Daging Ulama Itu Beracun
29 June 2017 § Leave a comment
Dalam “al-Tibyan“, Imam al-Nawawi (w. 676 H) menukil pernyataan Imam Ibn Asakir (w. 571 H):
اعلم يا أخي وفقنا الله وإياك لمرضاته، وجعلنا ممن يخشاه ويتقيه حق تقاته، أن لحوم العلماء مسمومة، وعادة الله في هتك أستار منتقصيهم معلومة، وأن من أطلق لسانه في العلماء بالثلب ابتلاه الله تعالى قبل موته بموت القلب.

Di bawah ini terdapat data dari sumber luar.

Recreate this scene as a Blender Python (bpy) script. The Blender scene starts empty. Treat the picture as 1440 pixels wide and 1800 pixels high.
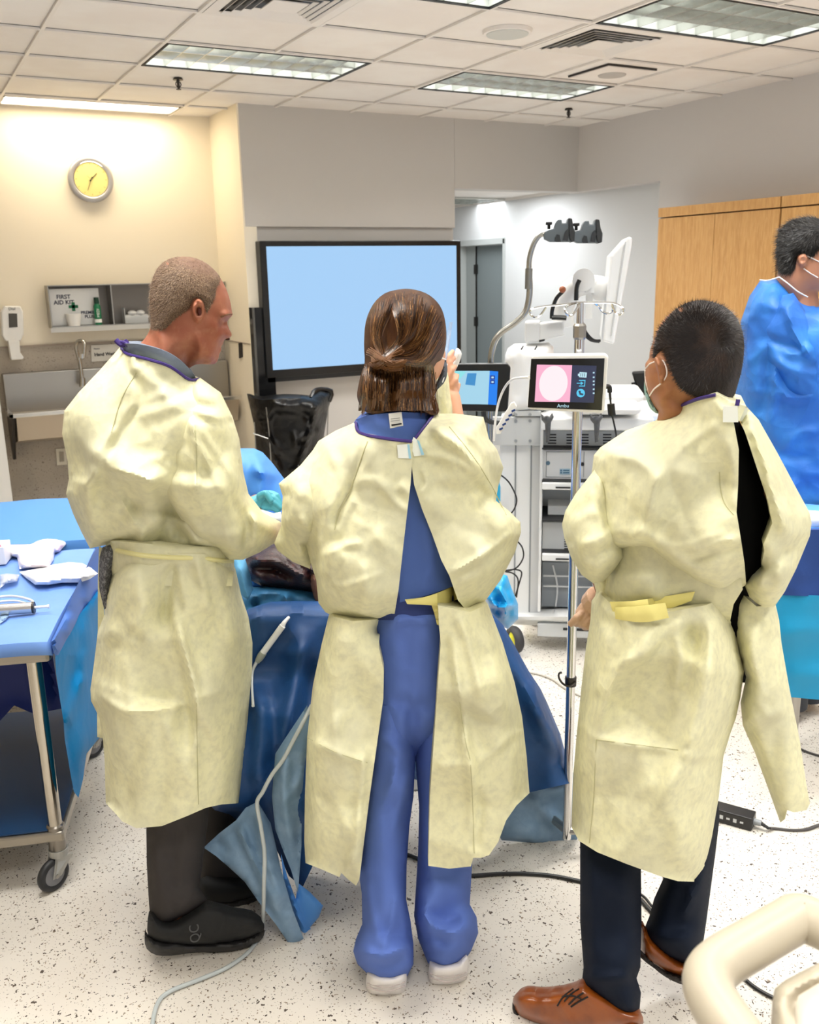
import bpy, math, random
import numpy as np
from mathutils import Vector, Matrix, geometry
sc = bpy.context.scene
COL = sc.collection
# ---------------- camera (pose solved from the ceiling grid) ----------------
EYE = 1.65; FPX = 1630.0
YAW, PITCH, ROLL = math.radians(28.43), math.radians(14.42), math.radians(1.172)
_F = Vector((math.sin(YAW)*math.cos(PITCH), math.cos(YAW)*math.cos(PITCH), -math.sin(PITCH)))
_R0 = Vector((math.cos(YAW), -math.sin(YAW), 0.0)); _D0 = _F.cross(_R0)
_c, _s = math.cos(ROLL), math.sin(ROLL)
_R = _c*_R0 + _s*_D0; _D = -_s*_R0 + _c*_D0
cam_d = bpy.data.cameras.new('camera'); cam = bpy.data.objects.new('camera', cam_d); COL.objects.link(cam)
cam.matrix_world = Matrix(((_R.x, -_D.x, -_F.x, 0), (_R.y, -_D.y, -_F.y, 0), (_R.z, -_D.z, -_F.z, EYE), (0, 0, 0, 1)))
cam_d.sensor_fit = 'HORIZONTAL'; cam_d.sensor_width = 36.0; cam_d.lens = 36.0*FPX/1440.0
cam_d.clip_start = 0.05; cam_d.clip_end = 60
sc.camera = cam
# ---------------- world, exposure ----------------
w = bpy.data.worlds.new('world'); sc.world = w; w.use_nodes = True
w.node_tree.nodes['Background'].inputs[0].default_value = (0.93, 0.96, 1.0, 1)
w.node_tree.nodes['Background'].inputs[1].default_value = 0.52
sc.view_settings.view_transform = 'Standard'; sc.view_settings.look = 'None'
sc.view_settings.gamma = 1.0; sc.view_settings.use_curve_mapping = False
sc.view_settings.exposure = 0.80
LIGHT_W = 20.0
# ---------------- pixel -> place ----------------
O = np.array([0.0, 0.0, EYE]); _C = np.array([_R[:], _D[:], _F[:]])
def ray(u, v): return _C.T @ np.array([(u-720)/FPX, (v-900)/FPX, 1.0])
def PX(u, v, X): d = ray(u, v); return O + d*X/d[0]
def PY(u, v, Y): d = ray(u, v); return O + d*Y/d[1]
def PZ(u, v, z=0.0): d = ray(u, v); return O + d*(z-EYE)/d[2]
class Frame:
    """an upright plane facing the viewer's side of the room at a ground point; n points away"""
    def __init__(s, x, y, ang=None):
        s.o = np.array([x, y, 0.0])
        n = np.array([x, y, 0.0]) if ang is None else np.array([math.sin(ang), math.cos(ang), 0.0])
        s.n = n/np.linalg.norm(n); s.r = np.array([s.n[1], -s.n[0], 0.0]); s.dist = float(s.o @ s.n)
    def P(s, u, v, d=0.0):
        q = ray(u, v); return O + q*(s.dist+d)/(q @ s.n)
    def PP(s, U, V, Dp):
        q = (np.stack([(U-720)/FPX, (V-900)/FPX, np.ones_like(U)], 1)) @ _C
        return O + q*((s.dist+Dp)/(q @ s.n))[:, None]
    def W(s, r, d, z): return s.o + s.r*r + s.n*d + np.array([0, 0, z])
    def L(s, u, v, d=0.0):
        p = s.P(u, v, d)-s.o; return float(p @ s.r), float(p[2])
# ---------------- materials ----------------
def lin(h):
    if isinstance(h, tuple): return h
    h = h.lstrip('#'); c = [int(h[i:i+2], 16)/255 for i in (0, 2, 4)]
    return tuple(((x/12.92) if x <= .04045 else ((x+.055)/1.055)**2.4) for x in c)
MC = {}
SCR = 1.0/2**sc.view_settings.exposure
def mat(name, col, rough=.5, metal=0., bump=None, var=None, emit=None, trans=0., spec=None, sss=None, stretch=None, alpha=None, fine=None, crumple=None, coat=0., ior=None, sheen=0.):
    if name in MC: return MC[name]
    m = bpy.data.materials.new(name); m.use_nodes = True; nt = m.node_tree; N = nt.nodes; Lk = nt.links
    b = N['Principled BSDF']; c = lin(col)+(1,)
    b.inputs['Base Color'].default_value = c; b.inputs['Roughness'].default_value = rough; b.inputs['Metallic'].default_value = metal
    if spec is not None: b.inputs['Specular IOR Level'].default_value = spec
    if trans: b.inputs['Transmission Weight'].default_value = trans
    if ior: b.inputs['IOR'].default_value = ior
    if alpha is not None: b.inputs['Alpha'].default_value = alpha
    if coat: b.inputs['Coat Weight'].default_value = coat
    if sheen: b.inputs['Sheen Weight'].default_value = sheen
    if sss: b.inputs['Subsurface Weight'].default_value = sss[0]; b.inputs['Subsurface Radius'].default_value = sss[1]; b.inputs['Subsurface Scale'].default_value = sss[2]
    if emit: b.inputs['Emission Color'].default_value = lin(emit[0])+(1,); b.inputs['Emission Strength'].default_value = emit[1]
    tc = N.new('ShaderNodeTexCoord'); src = tc.outputs['Object']
    if stretch:
        mp = N.new('ShaderNodeMapping'); mp.inputs['Scale'].default_value = stretch; Lk.new(src, mp.inputs[0]); src = mp.outputs[0]
    colout = None
    def noise(scale, det=4, ro=.55):
        n = N.new('ShaderNodeTexNoise'); n.inputs['Scale'].default_value = scale; n.inputs['Detail'].default_value = det; n.inputs['Roughness'].default_value = ro
        Lk.new(src, n.inputs['Vector']); return n.outputs['Fac']
    def mix(fac, a, bcol):
        x = N.new('ShaderNodeMix'); x.data_type = 'RGBA'; Lk.new(fac, x.inputs[0])
        if a is None: x.inputs[6].default_value = c
        else: Lk.new(a, x.inputs[6])
        x.inputs[7].default_value = lin(bcol)+(1,); return x.outputs[2]
    for v in (var or []):
        f = noise(v[0], v[4] if len(v) > 4 else 4); r = N.new('ShaderNodeMapRange'); Lk.new(f, r.inputs[0])
        r.inputs[1].default_value = v[2]; r.inputs[2].default_value = v[3]; colout = mix(r.outputs[0], colout, v[1])
    if fine:   # sharp little chips: (scale, colour, threshold)
        for sca, cc, th in fine:
            vo = N.new('ShaderNodeTexVoronoi'); vo.inputs['Scale'].default_value = sca
            nz = N.new('ShaderNodeTexNoise'); nz.inputs['Scale'].default_value = sca*1.1; nz.inputs['Detail'].default_value = 2
            Lk.new(src, nz.inputs['Vector']); ad = N.new('ShaderNodeMix'); ad.data_type = 'VECTOR'; ad.inputs[0].default_value = .03*60/sca
            Lk.new(src, ad.inputs[4]); Lk.new(nz.outputs['Color'], ad.inputs[5]); Lk.new(ad.outputs[1], vo.inputs['Vector'])
            sp = N.new('ShaderNodeSeparateColor'); Lk.new(vo.outputs['Color'], sp.inputs[0])
            mu = N.new('ShaderNodeMath'); mu.operation = 'MULTIPLY'; Lk.new(sp.outputs[0], mu.inputs[0]); mu.inputs[1].default_value = th
            lt = N.new('ShaderNodeMath'); lt.operation = 'LESS_THAN'; Lk.new(vo.outputs['Distance'], lt.inputs[0]); Lk.new(mu.outputs[0], lt.inputs[1])
            colout = mix(lt.outputs[0], colout, cc)
    if colout is not None: Lk.new(colout, b.inputs['Base Color'])
    prev = None
    for bp in (bump or []):
        f = noise(bp[0], 5); bn = N.new('ShaderNodeBump'); bn.inputs['Strength'].default_value = bp[1]; bn.inputs['Distance'].default_value = bp[2]
        Lk.new(f, bn.inputs['Height'])
        if prev is not None: Lk.new(prev, bn.inputs['Normal'])
        prev = bn.outputs[0]
    for cs in (crumple or []):   # crisp folded-paper facets
        nz = N.new('ShaderNodeTexNoise'); nz.inputs['Scale'].default_value = cs[0]*.6; nz.inputs['Detail'].default_value = 2; Lk.new(src, nz.inputs['Vector'])
        ad = N.new('ShaderNodeMix'); ad.data_type = 'VECTOR'; ad.inputs[0].default_value = cs[3]; Lk.new(src, ad.inputs[4]); Lk.new(nz.outputs['Color'], ad.inputs[5])
        vo = N.new('ShaderNodeTexVoronoi'); vo.feature = 'F1'; vo.inputs['Scale'].default_value = cs[0]; Lk.new(ad.outputs[1], vo.inputs['Vector'])
        bn = N.new('ShaderNodeBump'); bn.inputs['Strength'].default_value = cs[1]; bn.inputs['Distance'].default_value = cs[2]; Lk.new(vo.outputs['Distance'], bn.inputs['Height'])
        if prev is not None: Lk.new(prev, bn.inputs['Normal'])
        prev = bn.outputs[0]
    if prev is not None: Lk.new(prev, b.inputs['Normal'])
    MC[name] = m; return m
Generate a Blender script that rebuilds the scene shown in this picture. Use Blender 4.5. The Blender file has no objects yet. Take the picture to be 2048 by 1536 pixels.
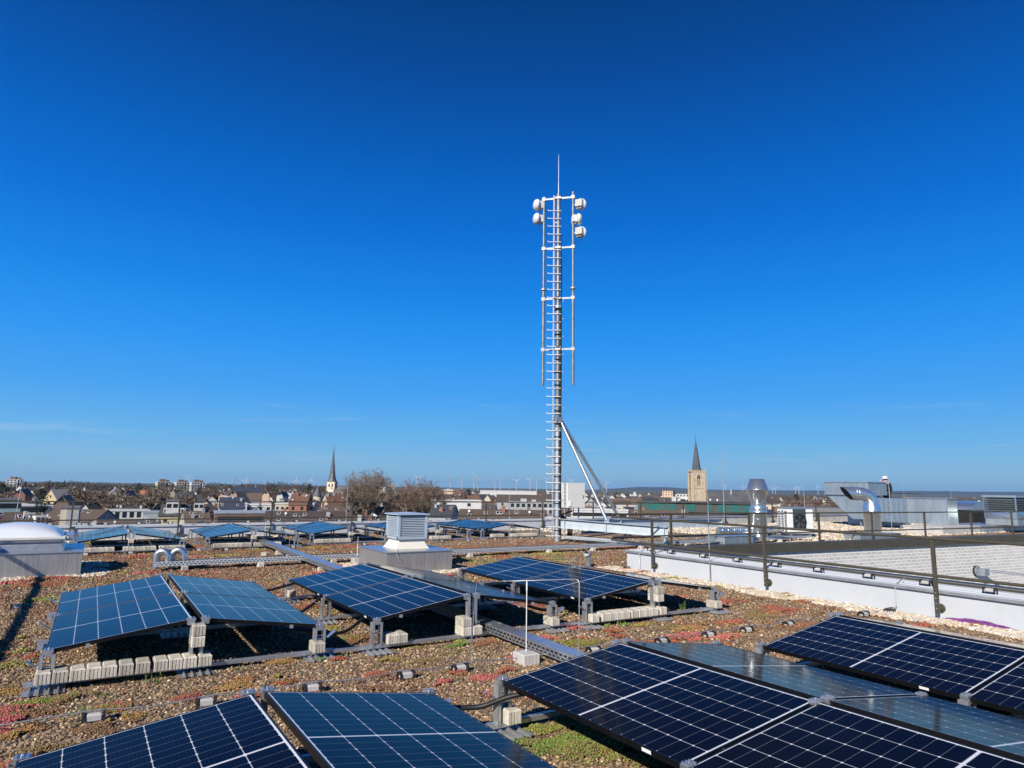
import bpy, math, random
import numpy as np
from mathutils import Vector, Matrix
random.seed(11); RNG = np.random.default_rng(5)
R = math.radians
SC = bpy.context.scene
COL = SC.collection
H_CAM = 1.73

# ------------------------------------------------------------------ mesh builder
class MB:
    """collects shapes and links them as ONE mesh object"""
    def __init__(s): s.v = []; s.f = []; s.sm = []; s.uv = None
    def add(s, vs, fs, smooth=False):
        o = len(s.v); s.v += [tuple(v) for v in vs]
        s.f += [tuple(i+o for i in f) for f in fs]; s.sm += [smooth]*len(fs); return s
    def box(s, c, d, rz=0, M=None):
        x, y, z = d[0]/2, d[1]/2, d[2]/2
        vs = [Vector((a*x, b*y, e*z)) for e in (-1, 1) for b in (-1, 1) for a in (-1, 1)]
        if M is not None: vs = [M @ v for v in vs]
        elif rz: m = Matrix.Rotation(rz, 3, 'Z'); vs = [m @ v for v in vs]
        c = Vector(c)
        return s.add([v+c for v in vs], [(0,2,3,1),(4,5,7,6),(0,1,5,4),(2,6,7,3),(0,4,6,2),(1,3,7,5)])
    def bb(s, a, b):
        return s.box([(p+q)/2 for p, q in zip(a, b)], [abs(q-p) for p, q in zip(a, b)])
    def bevbox(s, c, d, b=.01, rz=0):
        x, y, z = d[0]/2, d[1]/2, d[2]/2
        vs = []
        for zz, i in ((-z, b), (-z+b, 0), (z-b, 0), (z, b)):
            for sx, sy in ((-1,-1),(1,-1),(1,1),(-1,1)):
                X, Y = x-i, y-i; bb = b
                vs += [(sx*(X-bb), sy*Y, zz), (sx*X, sy*(Y-bb), zz)] if sx*sy < 0 else [(sx*X, sy*(Y-bb), zz), (sx*(X-bb), sy*Y, zz)]
        n = 8; fs = [tuple(reversed(range(n))), tuple(range(3*n, 4*n))]
        for k in range(3):
            for i in range(n):
                j = (i+1) % n; fs.append((k*n+i, k*n+j, (k+1)*n+j, (k+1)*n+i))
        m = Matrix.Rotation(rz, 3, 'Z'); c = Vector(c)
        return s.add([m @ Vector(v)+c for v in vs], fs)
    def cyl(s, a, b, r0, r1=None, n=10, caps=True, smooth=True):
        r1 = r0 if r1 is None else r1
        a, b = Vector(a), Vector(b); d = (b-a)
        if d.length < 1e-9: return s
        q = d.to_track_quat('Z', 'Y'); vs = []
        for p, r in ((a, r0), (b, r1)):
            for i in range(n):
                t = 2*math.pi*i/n; vs.append(p + q @ Vector((r*math.cos(t), r*math.sin(t), 0)))
        s.add(vs, [(i, (i+1) % n, n+(i+1) % n, n+i) for i in range(n)], smooth)
        if caps:
            s.add(vs[:n], [tuple(reversed(range(n)))]); s.add(vs[n:], [tuple(range(n))])
        return s
    def tube(s, pts, r, n=8, caps=True):
        pts = [Vector(p) for p in pts]; N = len(pts)
        rs = r if isinstance(r, (list, tuple)) else [r]*N
        up = None; vs = []
        for k, p in enumerate(pts):
            t = (pts[min(k+1, N-1)]-pts[max(k-1, 0)]).normalized()
            if up is None:
                up = Vector((0,0,1)) if abs(t.z) < .9 else Vector((1,0,0))
            sd = t.cross(up).normalized(); up = sd.cross(t).normalized()
            for i in range(n):
                a = 2*math.pi*i/n; vs.append(p + sd*(rs[k]*math.cos(a)) + up*(rs[k]*math.sin(a)))
        fs = [(k*n+i, (k+1)*n+i, (k+1)*n+(i+1) % n, k*n+(i+1) % n) for k in range(N-1) for i in range(n)]
        s.add(vs, fs, True)
        if caps:
            s.add(vs[:n], [tuple(range(n))]); s.add(vs[-n:], [tuple(reversed(range(n)))])
        return s
    def lathe(s, prof, c=(0,0,0), n=24, smooth=True, rot=None):
        vs = []
        for r, z in prof:
            for i in range(n):
                a = 2*math.pi*i/n; v = Vector((r*math.cos(a), r*math.sin(a), z))
                vs.append((rot @ v if rot else v)+Vector(c))
        return s.add(vs, [(k*n+i, k*n+(i+1) % n, (k+1)*n+(i+1) % n, (k+1)*n+i) for k in range(len(prof)-1) for i in range(n)], smooth)
    def prism(s, poly, z0, z1):
        n = len(poly)
        vs = [(x, y, z0) for x, y in poly]+[(x, y, z1) for x, y in poly]
        return s.add(vs, [tuple(reversed(range(n))), tuple(range(n, 2*n))]+[(i, (i+1) % n, n+(i+1) % n, n+i) for i in range(n)])
    def extr(s, poly3, vec):
        n = len(poly3); vec = Vector(vec); vs = [Vector(p) for p in poly3]; vs += [p+vec for p in vs]
        return s.add(vs, [tuple(reversed(range(n))), tuple(range(n, 2*n))]+[(i, (i+1) % n, n+(i+1) % n, n+i) for i in range(n)])
    def quad(s, a, b, c, d): return s.add([a,b,c,d], [(0,1,2,3)])

def obj(name, mb, mat, parent=None, loc=None, world=False):
    """ONE mesh object; WORLD: the builder holds world coordinates and the parent stands unrotated"""
    me = bpy.data.meshes.new(name)
    vs = mb.v
    if world and parent is not None:
        r = parent
        off = Vector((0,0,0))
        while r is not None: off += Vector(r.location); r = r.parent
        vs = [(v[0]-off.x, v[1]-off.y, v[2]-off.z) for v in vs]
    me.from_pydata([tuple(v) for v in vs], [], mb.f)
    me.polygons.foreach_set('use_smooth', mb.sm)
    if mb.uv is not None:
        l = me.uv_layers.new(name='UVMap'); l.data.foreach_set('uv', [c for uv in mb.uv for c in uv])
    me.update()
    me.materials.append(mat)
    o = bpy.data.objects.new(name, me); COL.objects.link(o)
    if parent is not None: o.parent = parent
    if loc: o.location = loc
    return o
def tag(o, label=None, cat=None, group=None, kind=None):
    if label: o['label'] = label
    if cat: o['category'] = cat
    if group: o['group'] = group
    if kind: o['kind'] = kind
    return o
def thing(name, label, cat, loc=(0,0,0), rz=0, group=None):
    o = bpy.data.objects.new(name, None); COL.objects.link(o); o.empty_display_size = .1
    o.location = loc; o.rotation_euler = (0,0,rz)
    return tag(o, label, cat, group)
def dup(root, loc, rz=0, label=None, group=None, scale=None):
    r = root.copy(); COL.objects.link(r); r.location = loc; r.rotation_euler = (0,0,rz)
    if scale: r.scale = (scale, scale, scale) if not isinstance(scale, tuple) else scale
    if label: r['label'] = label
    if group: r['group'] = group
    for ch in list(root.children):
        c = ch.copy(); COL.objects.link(c); c.parent = r
        for g in list(ch.children):
            d = g.copy(); COL.objects.link(d); d.parent = c
    return r
ORD = ['zeroth','first','second','third','fourth','fifth','sixth','seventh','eighth','ninth','tenth','eleventh','twelfth','thirteenth','fourteenth','fifteenth','sixteenth','seventeenth','eighteenth','nineteenth','twentieth']
def ordw(i):
    if i <= 20: return ORD[i]
    t = ['','','twenty','thirty','forty','fifty'][i//10]
    return t.rstrip('y')+'ieth' if i % 10 == 0 else t+'-'+ORD[i % 10]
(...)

“Saudaraku–semoga Allah memudahkan kita mendapatkan rida-Nya, menjadikan kita orang yang takut kepada-Nya dan orang yang benar-benar bertakwa kepada-Nya–ketahuilah:
Daging ulama itu beracun. Sudah maklum, ada sunatullah yang berlaku bagi orang yang merendahkan ulama: satirnya (aib) akan tersingkap. Dan orang yang mencela ulama akan diuji oleh Allah sebelum orang tersebut mati: hatinya terlebih dahulu mati.”
Ada pernyataan sama namun tak serupa yang juga dinisbatkan kepada Ibn Asakir:
لحوم العلماء سم: من شمها مرض، ومن ذاقها مات
“Daging ulama itu racun: yang menghirupnya akan jatuh sakit, yang mencecapnya akan mati.”
Siapakah ulama yang dimaksud?
Ahlul quran.
Imam al-Nawawi meletakkan nukilan di atas di bab ketiga dengan judul “Ikram Ahl al-Quran wa al-Nahy ‘an Adzahum” atau “Memuliakan Ahlul Quran dan Larangan Menyakiti Mereka”.
Siapakah “ahlul quran” itu?
Orang yang menghafal Alquran? Para penghafal Alquran? Orang memahami maksud ayat-ayat Alquran? Orang yang menulis kitab tafsir Alquran atau karya-karya terkait Alquran? Orang yang memiliki lembaga dalam bidang Alquran? Orang yang mengamalkan pesan-pesan Alquran? Atau orang-orang yang memiliki semua poin itu?
Semoga kita mampu merenungi ucapan Imam ibn Asakir di atas sejak ia masih dalam kata-kata, bukan menyadarinya saat kita telah diuji dengan kematian hati.
Semoga kita mampu menghayati nasihat tanpa harus terlebih dahulu mengalami kepedihan, sebagaimana disebutkan pepatah:
نحن لا نتعلم بالنصيحة: نتعلم بالوجع
“Kita tak mengambil pelajaran hidup dari nasihat: kita mengambil pelajaran hidup dari kepedihan.”